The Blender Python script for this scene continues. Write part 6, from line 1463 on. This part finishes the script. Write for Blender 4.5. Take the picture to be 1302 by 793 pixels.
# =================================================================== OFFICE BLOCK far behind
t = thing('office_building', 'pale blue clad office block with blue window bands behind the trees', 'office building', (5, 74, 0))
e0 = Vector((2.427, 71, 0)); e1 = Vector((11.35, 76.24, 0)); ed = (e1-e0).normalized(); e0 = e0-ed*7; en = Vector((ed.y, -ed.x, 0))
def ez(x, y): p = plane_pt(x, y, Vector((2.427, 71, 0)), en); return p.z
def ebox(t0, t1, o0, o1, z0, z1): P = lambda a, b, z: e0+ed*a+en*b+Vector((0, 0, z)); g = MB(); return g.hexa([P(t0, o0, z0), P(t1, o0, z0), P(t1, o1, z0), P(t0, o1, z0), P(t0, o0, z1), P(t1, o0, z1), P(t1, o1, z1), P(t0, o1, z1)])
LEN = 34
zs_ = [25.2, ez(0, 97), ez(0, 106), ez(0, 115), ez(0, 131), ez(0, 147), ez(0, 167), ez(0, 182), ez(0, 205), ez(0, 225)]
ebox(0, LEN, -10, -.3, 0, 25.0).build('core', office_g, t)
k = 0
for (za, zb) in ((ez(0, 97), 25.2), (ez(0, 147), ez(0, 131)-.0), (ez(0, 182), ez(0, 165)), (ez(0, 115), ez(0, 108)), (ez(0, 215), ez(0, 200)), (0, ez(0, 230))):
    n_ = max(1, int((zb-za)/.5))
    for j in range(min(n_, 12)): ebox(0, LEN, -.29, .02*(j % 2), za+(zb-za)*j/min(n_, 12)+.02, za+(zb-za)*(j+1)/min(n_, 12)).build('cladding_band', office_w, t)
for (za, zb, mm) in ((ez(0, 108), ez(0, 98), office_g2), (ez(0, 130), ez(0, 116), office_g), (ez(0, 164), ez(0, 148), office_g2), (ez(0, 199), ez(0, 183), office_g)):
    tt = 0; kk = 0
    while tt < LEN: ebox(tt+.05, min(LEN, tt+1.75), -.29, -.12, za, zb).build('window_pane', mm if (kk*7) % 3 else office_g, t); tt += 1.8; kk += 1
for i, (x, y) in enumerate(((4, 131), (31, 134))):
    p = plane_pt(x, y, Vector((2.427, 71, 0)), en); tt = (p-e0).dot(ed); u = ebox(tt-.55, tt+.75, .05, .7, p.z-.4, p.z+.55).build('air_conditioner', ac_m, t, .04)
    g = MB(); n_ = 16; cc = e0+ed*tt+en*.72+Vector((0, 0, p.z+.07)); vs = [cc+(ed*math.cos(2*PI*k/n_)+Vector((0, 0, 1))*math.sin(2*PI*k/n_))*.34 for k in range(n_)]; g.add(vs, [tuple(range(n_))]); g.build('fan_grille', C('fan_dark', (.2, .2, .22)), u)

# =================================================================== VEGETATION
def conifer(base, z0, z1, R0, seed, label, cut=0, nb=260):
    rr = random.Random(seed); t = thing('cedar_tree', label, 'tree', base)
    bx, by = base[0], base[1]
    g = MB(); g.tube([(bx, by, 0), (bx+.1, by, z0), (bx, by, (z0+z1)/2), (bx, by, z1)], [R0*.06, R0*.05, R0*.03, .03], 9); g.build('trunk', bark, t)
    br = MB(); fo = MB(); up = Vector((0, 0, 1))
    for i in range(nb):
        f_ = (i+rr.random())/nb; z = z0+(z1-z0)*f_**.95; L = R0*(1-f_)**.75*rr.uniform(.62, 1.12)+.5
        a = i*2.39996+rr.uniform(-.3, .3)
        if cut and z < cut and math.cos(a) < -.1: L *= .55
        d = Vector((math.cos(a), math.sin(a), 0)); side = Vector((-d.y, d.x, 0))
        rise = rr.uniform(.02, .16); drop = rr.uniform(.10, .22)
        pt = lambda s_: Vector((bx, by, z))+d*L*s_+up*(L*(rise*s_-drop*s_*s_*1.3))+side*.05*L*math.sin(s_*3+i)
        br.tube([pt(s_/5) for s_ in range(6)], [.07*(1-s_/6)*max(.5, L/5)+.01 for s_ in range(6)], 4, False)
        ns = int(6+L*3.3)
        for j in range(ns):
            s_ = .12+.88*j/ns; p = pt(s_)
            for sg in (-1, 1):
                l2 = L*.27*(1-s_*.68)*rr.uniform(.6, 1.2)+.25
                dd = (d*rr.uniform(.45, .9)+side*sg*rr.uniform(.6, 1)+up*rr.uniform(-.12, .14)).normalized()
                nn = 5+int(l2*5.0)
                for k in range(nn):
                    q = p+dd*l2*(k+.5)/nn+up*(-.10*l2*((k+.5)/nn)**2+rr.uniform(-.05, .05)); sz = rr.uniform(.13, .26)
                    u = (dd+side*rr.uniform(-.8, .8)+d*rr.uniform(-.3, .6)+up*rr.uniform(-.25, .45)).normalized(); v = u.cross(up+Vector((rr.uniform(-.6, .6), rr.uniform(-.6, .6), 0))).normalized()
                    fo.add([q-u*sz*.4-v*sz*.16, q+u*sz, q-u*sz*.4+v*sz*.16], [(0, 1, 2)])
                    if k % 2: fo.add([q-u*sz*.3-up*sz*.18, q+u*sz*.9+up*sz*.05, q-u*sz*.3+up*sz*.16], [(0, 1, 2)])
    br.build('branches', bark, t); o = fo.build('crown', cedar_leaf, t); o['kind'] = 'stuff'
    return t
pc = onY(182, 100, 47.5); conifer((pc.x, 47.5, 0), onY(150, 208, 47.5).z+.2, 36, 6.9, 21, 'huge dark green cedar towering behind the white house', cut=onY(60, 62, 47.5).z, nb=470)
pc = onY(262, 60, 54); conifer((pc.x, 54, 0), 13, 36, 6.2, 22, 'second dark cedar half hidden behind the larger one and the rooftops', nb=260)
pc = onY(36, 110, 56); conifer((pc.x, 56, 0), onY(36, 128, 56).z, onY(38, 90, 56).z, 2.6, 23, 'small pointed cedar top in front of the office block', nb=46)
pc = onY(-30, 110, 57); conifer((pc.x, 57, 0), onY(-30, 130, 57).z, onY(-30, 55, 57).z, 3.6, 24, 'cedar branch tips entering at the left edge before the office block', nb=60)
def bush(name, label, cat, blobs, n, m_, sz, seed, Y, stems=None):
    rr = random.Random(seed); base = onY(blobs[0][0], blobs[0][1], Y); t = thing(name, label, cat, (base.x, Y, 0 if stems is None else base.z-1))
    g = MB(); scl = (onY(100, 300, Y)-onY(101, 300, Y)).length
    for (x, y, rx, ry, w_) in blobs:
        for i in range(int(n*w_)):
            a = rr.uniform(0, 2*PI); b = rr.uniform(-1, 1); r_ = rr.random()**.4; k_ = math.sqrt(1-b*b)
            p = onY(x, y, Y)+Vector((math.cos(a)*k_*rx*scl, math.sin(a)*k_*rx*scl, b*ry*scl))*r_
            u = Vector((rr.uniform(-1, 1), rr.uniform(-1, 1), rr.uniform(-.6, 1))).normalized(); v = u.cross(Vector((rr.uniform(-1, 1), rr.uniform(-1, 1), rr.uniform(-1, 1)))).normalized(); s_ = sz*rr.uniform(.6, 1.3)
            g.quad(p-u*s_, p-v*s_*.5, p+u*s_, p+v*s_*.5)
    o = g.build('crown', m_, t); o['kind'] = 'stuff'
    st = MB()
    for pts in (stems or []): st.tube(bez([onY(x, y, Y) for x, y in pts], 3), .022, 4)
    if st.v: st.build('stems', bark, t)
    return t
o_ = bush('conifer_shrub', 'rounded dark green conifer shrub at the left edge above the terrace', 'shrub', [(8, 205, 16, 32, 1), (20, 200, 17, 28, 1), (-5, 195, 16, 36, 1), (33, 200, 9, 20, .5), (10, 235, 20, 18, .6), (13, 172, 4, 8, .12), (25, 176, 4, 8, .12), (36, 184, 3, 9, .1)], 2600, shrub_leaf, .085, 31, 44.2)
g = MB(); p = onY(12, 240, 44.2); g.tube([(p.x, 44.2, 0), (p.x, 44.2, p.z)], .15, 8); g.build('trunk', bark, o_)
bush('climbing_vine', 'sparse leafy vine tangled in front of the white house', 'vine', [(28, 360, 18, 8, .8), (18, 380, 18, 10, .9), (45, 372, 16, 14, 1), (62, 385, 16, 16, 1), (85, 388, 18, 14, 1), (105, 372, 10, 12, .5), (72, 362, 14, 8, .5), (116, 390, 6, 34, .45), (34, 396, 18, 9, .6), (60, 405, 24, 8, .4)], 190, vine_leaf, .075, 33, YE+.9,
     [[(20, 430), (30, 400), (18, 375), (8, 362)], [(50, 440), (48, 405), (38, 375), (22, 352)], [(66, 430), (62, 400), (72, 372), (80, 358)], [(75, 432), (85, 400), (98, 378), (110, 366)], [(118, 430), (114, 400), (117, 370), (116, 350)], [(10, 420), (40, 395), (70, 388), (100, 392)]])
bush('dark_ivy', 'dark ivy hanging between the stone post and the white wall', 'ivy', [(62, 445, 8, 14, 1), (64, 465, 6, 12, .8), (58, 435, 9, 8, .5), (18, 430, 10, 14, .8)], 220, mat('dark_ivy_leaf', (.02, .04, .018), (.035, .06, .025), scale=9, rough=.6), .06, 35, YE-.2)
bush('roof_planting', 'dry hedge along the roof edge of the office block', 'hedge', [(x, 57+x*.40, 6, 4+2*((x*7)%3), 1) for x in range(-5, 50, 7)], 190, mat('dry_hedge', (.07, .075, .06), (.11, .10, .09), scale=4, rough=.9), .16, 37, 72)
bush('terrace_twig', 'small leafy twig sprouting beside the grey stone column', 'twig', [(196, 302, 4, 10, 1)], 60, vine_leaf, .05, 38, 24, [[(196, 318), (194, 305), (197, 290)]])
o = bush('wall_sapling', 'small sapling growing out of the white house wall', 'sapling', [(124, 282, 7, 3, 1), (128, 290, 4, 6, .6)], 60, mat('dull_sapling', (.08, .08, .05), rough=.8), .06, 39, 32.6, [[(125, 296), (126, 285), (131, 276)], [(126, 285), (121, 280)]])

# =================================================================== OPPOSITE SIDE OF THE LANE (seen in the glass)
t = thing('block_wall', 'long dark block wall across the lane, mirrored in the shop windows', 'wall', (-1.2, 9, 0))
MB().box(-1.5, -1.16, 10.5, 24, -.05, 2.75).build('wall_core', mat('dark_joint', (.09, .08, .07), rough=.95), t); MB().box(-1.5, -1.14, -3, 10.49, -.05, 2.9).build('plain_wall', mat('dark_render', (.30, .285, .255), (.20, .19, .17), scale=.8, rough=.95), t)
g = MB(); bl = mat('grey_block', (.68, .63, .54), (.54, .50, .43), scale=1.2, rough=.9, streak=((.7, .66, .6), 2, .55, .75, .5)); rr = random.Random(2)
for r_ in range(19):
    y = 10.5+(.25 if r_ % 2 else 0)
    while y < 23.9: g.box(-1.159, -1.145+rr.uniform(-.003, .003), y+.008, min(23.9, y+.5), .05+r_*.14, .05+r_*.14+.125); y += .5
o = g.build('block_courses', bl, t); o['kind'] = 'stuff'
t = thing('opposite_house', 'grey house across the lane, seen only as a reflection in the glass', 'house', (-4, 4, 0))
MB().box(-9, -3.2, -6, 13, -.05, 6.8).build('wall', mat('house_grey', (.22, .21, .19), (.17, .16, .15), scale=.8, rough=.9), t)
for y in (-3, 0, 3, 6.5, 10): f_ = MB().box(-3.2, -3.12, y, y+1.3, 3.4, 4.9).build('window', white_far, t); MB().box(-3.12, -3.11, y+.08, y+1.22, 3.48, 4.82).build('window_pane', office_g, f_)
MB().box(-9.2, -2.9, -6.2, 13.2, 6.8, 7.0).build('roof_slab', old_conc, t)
■ ■ ■ ■
Write out the listing's lines exactly, from its first line through the line that contains "g = MB(); n_ = 16;", and stop there.

Answer to this exercise:
The Blender Python script for this scene continues. Write part 6, from line 1463 on. This part finishes the script. Write for Blender 4.5. Take the picture to be 1302 by 793 pixels.
# =================================================================== OFFICE BLOCK far behind
t = thing('office_building', 'pale blue clad office block with blue window bands behind the trees', 'office building', (5, 74, 0))
e0 = Vector((2.427, 71, 0)); e1 = Vector((11.35, 76.24, 0)); ed = (e1-e0).normalized(); e0 = e0-ed*7; en = Vector((ed.y, -ed.x, 0))
def ez(x, y): p = plane_pt(x, y, Vector((2.427, 71, 0)), en); return p.z
def ebox(t0, t1, o0, o1, z0, z1): P = lambda a, b, z: e0+ed*a+en*b+Vector((0, 0, z)); g = MB(); return g.hexa([P(t0, o0, z0), P(t1, o0, z0), P(t1, o1, z0), P(t0, o1, z0), P(t0, o0, z1), P(t1, o0, z1), P(t1, o1, z1), P(t0, o1, z1)])
LEN = 34
zs_ = [25.2, ez(0, 97), ez(0, 106), ez(0, 115), ez(0, 131), ez(0, 147), ez(0, 167), ez(0, 182), ez(0, 205), ez(0, 225)]
ebox(0, LEN, -10, -.3, 0, 25.0).build('core', office_g, t)
k = 0
for (za, zb) in ((ez(0, 97), 25.2), (ez(0, 147), ez(0, 131)-.0), (ez(0, 182), ez(0, 165)), (ez(0, 115), ez(0, 108)), (ez(0, 215), ez(0, 200)), (0, ez(0, 230))):
    n_ = max(1, int((zb-za)/.5))
    for j in range(min(n_, 12)): ebox(0, LEN, -.29, .02*(j % 2), za+(zb-za)*j/min(n_, 12)+.02, za+(zb-za)*(j+1)/min(n_, 12)).build('cladding_band', office_w, t)
for (za, zb, mm) in ((ez(0, 108), ez(0, 98), office_g2), (ez(0, 130), ez(0, 116), office_g), (ez(0, 164), ez(0, 148), office_g2), (ez(0, 199), ez(0, 183), office_g)):
    tt = 0; kk = 0
    while tt < LEN: ebox(tt+.05, min(LEN, tt+1.75), -.29, -.12, za, zb).build('window_pane', mm if (kk*7) % 3 else office_g, t); tt += 1.8; kk += 1
for i, (x, y) in enumerate(((4, 131), (31, 134))):
    p = plane_pt(x, y, Vector((2.427, 71, 0)), en); tt = (p-e0).dot(ed); u = ebox(tt-.55, tt+.75, .05, .7, p.z-.4, p.z+.55).build('air_conditioner', ac_m, t, .04)
    g = MB(); n_ = 16; cc = e0+ed*tt+en*.72+Vector((0, 0, p.z+.07)); vs = [cc+(ed*math.cos(2*PI*k/n_)+Vector((0, 0, 1))*math.sin(2*PI*k/n_))*.34 for k in range(n_)]; g.add(vs, [tuple(range(n_))]); g.build('fan_grille', C('fan_dark', (.2, .2, .22)), u)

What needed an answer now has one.